ENTRE CONTEMPLATION ET MISSION
Plus je lisais ce livre plus cela trouvait écho en moi et je me disais : “Mais oui c’est cela, c’est la vie que je désire” ! La personne de François m’a fasciné mais plus encore le mode de vie des frères. Dans la journée, les frères allaient rencontrer les gens pour la prédication ou le travail manuel et, le soir venu, se retrouvaient, dans les ermitages ou en communautés, pour louer le Seigneur, rendre grâce et partager ce qu’ils avaient vécu. Cet équilibre entre contemplation et mission était fortement mis en avant par l’auteur. Moi qui voulais être contemplatif chez les trappistes, je sentais qu’il me manquait quelque chose et c’était la pastorale, le contact et la vie avec les gens.
ÉPROUVANT MAIS SALUTAIRE
Après mon bac, j’ai fait de l’anglais, pendant deux années à l’Université de Metz. Puis arriva le temps du service militaire, auquel je n’ai pas pu “couper”. Cela a été une expérience humaine très forte et très riche, j’ai beaucoup aimé cette vie collective avec des gens différents de moi, des non-croyants aussi. J’avais grandi dans un cocon, c’était la première fois que j’en rencontrais ! Je me suis retrouvé dans l’armée de l’air comme maître-chien et j’ai gardé des avions ! Après cela, et sur la proposition du frère Provincial de l’époque, Fr. Bernardin Beck, mon temps à l’armée a été compté comme postulat et en septembre 1978, je suis entré au noviciat de la Chapelle-des-Buis à Besançon. Nous étions les premiers novices du Fr. José Kohler qui venait d’être nommé Maître des novices.
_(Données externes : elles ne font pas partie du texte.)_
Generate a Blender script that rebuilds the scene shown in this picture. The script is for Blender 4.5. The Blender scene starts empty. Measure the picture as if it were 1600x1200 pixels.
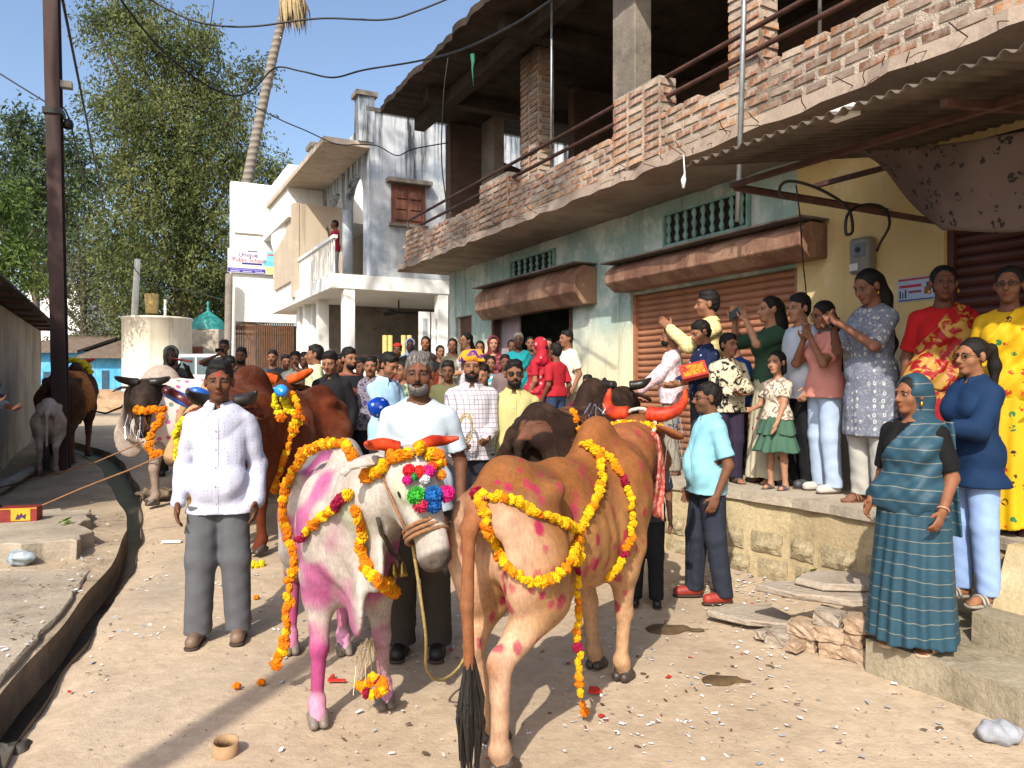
import bpy, math, random
import numpy as np
from mathutils import Vector, Matrix
from mathutils.bvhtree import BVHTree

random.seed(7)
RNG = np.random.default_rng(11)
SC = bpy.context.scene
COL = SC.collection
R = math.radians

# ------------------------------------------------------------------ camera, sky, sun, exposure
F, HOR, CAMH = 1186.0, 597.0, 1.55
cam_d = bpy.data.cameras.new('camera')
cam_d.sensor_width = 36.0
cam_d.lens = 36.0 * F / 1600.0
cam_d.shift_y = -3.0 / 1600.0
cam_d.clip_end = 2000
cam_d.clip_start = 0.05
cam = bpy.data.objects.new('camera', cam_d)
cam.location = (0, 0, CAMH)
cam.rotation_euler = (R(90), 0, 0)
COL.objects.link(cam)
SC.camera = cam

SUN_EL, SUN_AZ = 41.0, 16.0            # elevation; light travels 16 degrees right of the view direction
SUNH = Vector((math.sin(R(SUN_AZ)), math.cos(R(SUN_AZ)), 0))
world = bpy.data.worlds.new('World')
SC.world = world
world.use_nodes = True
wn = world.node_tree
wn.nodes.clear()
sky = wn.nodes.new('ShaderNodeTexSky')
sky.sky_type = 'NISHITA'
sky.sun_disc = False
sky.sun_elevation = R(SUN_EL)
sky.sun_rotation = R(180 + SUN_AZ)
sky.air_density = 1.0
sky.dust_density = 3.0
sky.ozone_density = 2.0
bg = wn.nodes.new('ShaderNodeBackground')
bg.inputs['Strength'].default_value = 0.15
wo = wn.nodes.new('ShaderNodeOutputWorld')
wn.links.new(sky.outputs[0], bg.inputs[0])
wn.links.new(bg.outputs[0], wo.inputs[0])

sun_d = bpy.data.lights.new('sun', 'SUN')
sun_d.energy = 3.8
sun_d.angle = R(0.55)
sun_d.color = (1.0, 0.93, 0.82)
sun = bpy.data.objects.new('sun', sun_d)
ldir = Vector((SUNH.x * math.cos(R(SUN_EL)), SUNH.y * math.cos(R(SUN_EL)), -math.sin(R(SUN_EL))))
sun.rotation_euler = ldir.to_track_quat('-Z', 'Y').to_euler()
sun.location = (-4, -12, 12)
COL.objects.link(sun)

SC.view_settings.view_transform = 'Standard'
SC.view_settings.look = 'None'
SC.view_settings.exposure = 0.66
SC.view_settings.gamma = 1.0
SC.render.engine = 'CYCLES'
SC.cycles.use_denoising = True
SC.cycles.max_bounces = 4
SC.cycles.diffuse_bounces = 2
SC.cycles.glossy_bounces = 2
SC.cycles.transparent_max_bounces = 6

# ------------------------------------------------------------------ where things stand
def gz(x, y):
    """height of the street surface: level near the camera, rising gently up the lane"""
    return .06 * min(max(y - 5.5, 0.0), 6.5) + .012 * min(max(y - 12.0, 0.0), 15.0)

def at(px, py, Y):
    return Vector(((px - 800.0) / F * Y, Y, CAMH - (py - HOR) / F * Y))

def ground(px, py):
    Y = 6.0
    for _ in range(40):
        Y = F * (CAMH - gz(0, Y)) / (py - HOR)
    return Vector(((px - 800.0) / F * Y, Y, gz(0, Y)))

TH = R(27.4)
DX, DY = -math.sin(TH), math.cos(TH)        # along the shop front, away from the camera
IX, IY = math.cos(TH), math.sin(TH)         # into the building

def fp(t, c, z):
    return Vector((IX * c + DX * t, IY * c + DY * t, z))

def ft(px, c):
    a = (px - 800.0) / F
    Y = c / (IX * a + IY)
    return Y * (DX * a + DY)

def fz(px, py, c):
    a = (px - 800.0) / F
    Y = c / (IX * a + IY)
    return CAMH - (py - HOR) / F * Y

# ------------------------------------------------------------------ materials
def lin(h):
    if not isinstance(h, str):
        return tuple(h)
    h = h.lstrip('#')
    o = []
    for i in (0, 2, 4):
        v = int(h[i:i + 2], 16) / 255.0
        o.append(v / 12.92 if v <= 0.04045 else ((v + 0.055) / 1.055) ** 2.4)
    return tuple(o)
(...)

Le Noviciat fut pour moi un temps éprouvant mais salutaire. Sur les injonctions de mon père-maître, je travaillais surtout, cette année-là, la prière chez François. Outre la vie de prière personnelle et commune, je découvrais aussi l’importance de la vie fraternelle avec ses joies et ses difficultés, car on ne choisit pas ses frères. Découverte fondamentale pour moi. Lors de ma profession solennelle, quatre ans plus tard, j’avais fait imprimer sur l’image souvenir : “Après que le Seigneur me donna des frères, il me montra que je devais vivre selon le saint Évangile” (Testament de S. François). Je garde une réelle affection pour nos frères cisterciens, mais je suis heureux dans la “forme de vie” franciscaine. Elle reste exigeante pour moi, mais depuis 42 ans, j’ai reçu beaucoup de bienfaits de la part du Seigneur et de mes frères.